Format: Box set, Color,
Live, NTSC

Region: Region 1
(U.S. and Canada only)
Number of discs: 3
Studio: Rhino / Wea
Release date:
November 8, 2005
Runtime: 433 minutes
Rating: NR



Very early in the bonus commentary on Quadrophenia Pete Townshend says: "The Real Me is just a song about being fucked up, really, you know, it could be in any context. This is a young kid who's having trouble in school, with his girlfriend, trouble with his parents, and everything. Can You Feel The Real Me is also about this feeling deep down inside, there is something worth finding out about, you know, I matter. I mean something. Why can't you see that? And yet he doesn't really know what it is that he has inside of him. So the song is just about anger, about misdirected aimless anger that, you know, in today's world sees a lot of quiet, you know, inoffensive young people who end up in prison because they have anger that can't be, you know, can't be channeled. We're in a post war situation where established practices of looking after difficulties in life didn't work. You know the doctor won't help you. The priest won't help you. Mom and dad won't help you. School won't help you. Nothing can help you. You're gonna have to work this one out yourself. So Can You See The Real Me is almost a conversation he's having with himself. It sets the tone for most of the stuff that happens in Quadrophenia. It's a boy having a conversation with himself."

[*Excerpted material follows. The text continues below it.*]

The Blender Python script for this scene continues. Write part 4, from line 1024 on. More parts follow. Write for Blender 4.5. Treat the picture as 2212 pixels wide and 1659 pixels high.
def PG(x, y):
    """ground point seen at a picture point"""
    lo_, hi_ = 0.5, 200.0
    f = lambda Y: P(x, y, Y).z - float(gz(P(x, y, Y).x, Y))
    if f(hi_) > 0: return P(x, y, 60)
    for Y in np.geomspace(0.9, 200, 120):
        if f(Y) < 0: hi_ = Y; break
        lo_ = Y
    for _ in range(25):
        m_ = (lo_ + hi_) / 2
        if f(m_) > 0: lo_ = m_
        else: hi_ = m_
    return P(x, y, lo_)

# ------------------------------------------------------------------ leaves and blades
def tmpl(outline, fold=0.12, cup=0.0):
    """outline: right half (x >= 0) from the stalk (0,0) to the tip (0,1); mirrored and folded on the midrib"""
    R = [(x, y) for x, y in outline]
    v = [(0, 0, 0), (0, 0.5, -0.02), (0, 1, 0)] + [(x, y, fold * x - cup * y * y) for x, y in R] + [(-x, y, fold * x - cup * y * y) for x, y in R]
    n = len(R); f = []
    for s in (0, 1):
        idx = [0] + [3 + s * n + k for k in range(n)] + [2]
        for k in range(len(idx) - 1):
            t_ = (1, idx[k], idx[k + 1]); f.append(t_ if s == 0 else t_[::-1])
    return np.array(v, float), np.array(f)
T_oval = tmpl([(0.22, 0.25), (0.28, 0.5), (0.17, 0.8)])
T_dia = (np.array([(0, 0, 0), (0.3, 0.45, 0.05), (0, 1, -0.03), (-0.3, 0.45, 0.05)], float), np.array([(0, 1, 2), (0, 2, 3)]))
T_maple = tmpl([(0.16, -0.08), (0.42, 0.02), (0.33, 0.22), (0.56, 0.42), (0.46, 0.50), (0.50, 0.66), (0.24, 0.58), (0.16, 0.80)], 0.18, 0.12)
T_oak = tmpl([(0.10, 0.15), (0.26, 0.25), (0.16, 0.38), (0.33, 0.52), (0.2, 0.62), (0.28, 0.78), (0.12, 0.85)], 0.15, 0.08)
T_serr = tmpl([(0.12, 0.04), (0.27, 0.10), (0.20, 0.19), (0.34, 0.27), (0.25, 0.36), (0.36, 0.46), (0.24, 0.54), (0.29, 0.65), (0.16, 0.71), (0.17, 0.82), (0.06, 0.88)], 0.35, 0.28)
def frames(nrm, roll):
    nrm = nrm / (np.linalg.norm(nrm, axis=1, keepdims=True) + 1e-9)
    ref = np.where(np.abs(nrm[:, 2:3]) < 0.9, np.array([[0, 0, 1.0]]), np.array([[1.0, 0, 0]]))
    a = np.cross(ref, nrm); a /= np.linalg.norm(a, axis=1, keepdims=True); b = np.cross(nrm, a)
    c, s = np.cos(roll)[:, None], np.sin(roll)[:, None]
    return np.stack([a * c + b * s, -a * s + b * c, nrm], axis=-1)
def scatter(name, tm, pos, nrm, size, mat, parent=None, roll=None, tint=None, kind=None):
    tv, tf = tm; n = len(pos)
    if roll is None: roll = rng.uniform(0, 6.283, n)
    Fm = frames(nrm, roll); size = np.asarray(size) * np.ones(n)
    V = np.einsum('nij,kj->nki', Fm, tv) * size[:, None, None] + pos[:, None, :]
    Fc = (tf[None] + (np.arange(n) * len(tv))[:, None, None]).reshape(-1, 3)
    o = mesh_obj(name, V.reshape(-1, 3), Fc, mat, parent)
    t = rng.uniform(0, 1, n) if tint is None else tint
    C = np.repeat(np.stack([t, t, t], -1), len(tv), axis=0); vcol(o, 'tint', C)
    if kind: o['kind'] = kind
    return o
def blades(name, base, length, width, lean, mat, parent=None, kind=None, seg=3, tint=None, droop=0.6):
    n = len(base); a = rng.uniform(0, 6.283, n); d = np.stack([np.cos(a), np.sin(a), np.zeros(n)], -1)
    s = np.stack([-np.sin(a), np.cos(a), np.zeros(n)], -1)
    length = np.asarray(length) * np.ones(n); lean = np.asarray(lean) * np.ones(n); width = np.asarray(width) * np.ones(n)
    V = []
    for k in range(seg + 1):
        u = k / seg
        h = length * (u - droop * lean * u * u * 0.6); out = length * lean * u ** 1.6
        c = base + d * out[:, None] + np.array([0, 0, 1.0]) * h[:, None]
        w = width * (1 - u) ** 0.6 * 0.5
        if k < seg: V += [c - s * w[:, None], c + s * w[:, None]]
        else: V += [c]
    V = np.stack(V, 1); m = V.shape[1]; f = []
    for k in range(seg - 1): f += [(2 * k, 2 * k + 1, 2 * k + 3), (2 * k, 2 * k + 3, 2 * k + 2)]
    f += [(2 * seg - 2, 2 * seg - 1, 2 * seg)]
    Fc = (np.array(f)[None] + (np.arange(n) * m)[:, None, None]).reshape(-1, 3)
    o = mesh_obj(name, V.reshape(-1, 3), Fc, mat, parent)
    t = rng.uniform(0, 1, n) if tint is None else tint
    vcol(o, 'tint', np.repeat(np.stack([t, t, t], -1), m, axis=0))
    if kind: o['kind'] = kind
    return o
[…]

Then Roger Daltrey adds: "I think the beauty of the Quadrophenia story is it's got nothing to do with us, it's got to do with adolescence. It has to do with the turmoil of growing up. It has to do with trying to communicate with your parents at any age, any time. That's the beauty of Townshend's writing. That's why it's important today. That's why it doesn't age on the same way that other rock music does. In that sense that's why The Who are just as relevant today as we ever were. There's timelessness to those songs because they're not flippant. They're about seriously personal issues. You suddenly realize, you wake up in the morning and you feel pissed off and you feel depressed and you know you really understand we're all going through the same shit everyday. We're all going through the same shit and that's the beauty of Quadrophenia&and it makes you feel that you're not alone out there."

This is great stuff and there are two concerts worth of this banter on the three DVD set. Yeah, you get the complete concerts without the commentary, and I'll tell you a little about those in a second, but this rare opportunity to hear two rock icons shooting with their innermost feelings about these works and about each other is priceless. With the push of a button the two surviving members of the band can be seen on your TV superimposed over the very performances and songs they are commenting on and they do it for both shows. Listening to Townshend chat about the music is almost as fascinating as hearing him play it. Daltrey's comments are a bonus to the bonus. Watching Pete float over the show and say things like the sample above makes it all an amazing journey and the DVD is a must for your collection.

In addition to the commentary, you get a complete performance of Tommy from 1989 featuring the late John Entwhistle, Daltrey, Townsend, plus Rabbit Bundrick on keyboards, Simon Philips on drums, and special guest stars Steve Winwood, Elton John, Phil Collins, Patti LaBelle and Billy Idol.

Plus you'll see a complete live performance of Quadrophenia with Ringo's kid who learned to play from Keith Moon Zak Starkey on drums. The kid is sensational and plays more like Moonie than his like old man. (Love you Ringo!)

The show has portions of the 1979 film and specially created visuals mixed in to help the audience follow the story. Personally I don't care if I understand the work or not. I never understood Queen's Bohemian Rhapsody or half the tunes Dylan threw out there, but I love 'em anyway. Quadrophenia is one of the best things The Who ever did. I love the horns, and "5:15" may be my all-time favorite Who cut. I too used to be out of my brain on the train during rush hour. That said, the visual stuff blended in with the concert is a trip. The third disc is made up of encore material from both shows and is in fact The Who's greatest hits performed live.

Three shows, two with commentary make up this fine package. Ok, so it's not the classic Who line up (that's available on other DVD's), but its classic Pete Townsend material and a very cool 3 DVD set.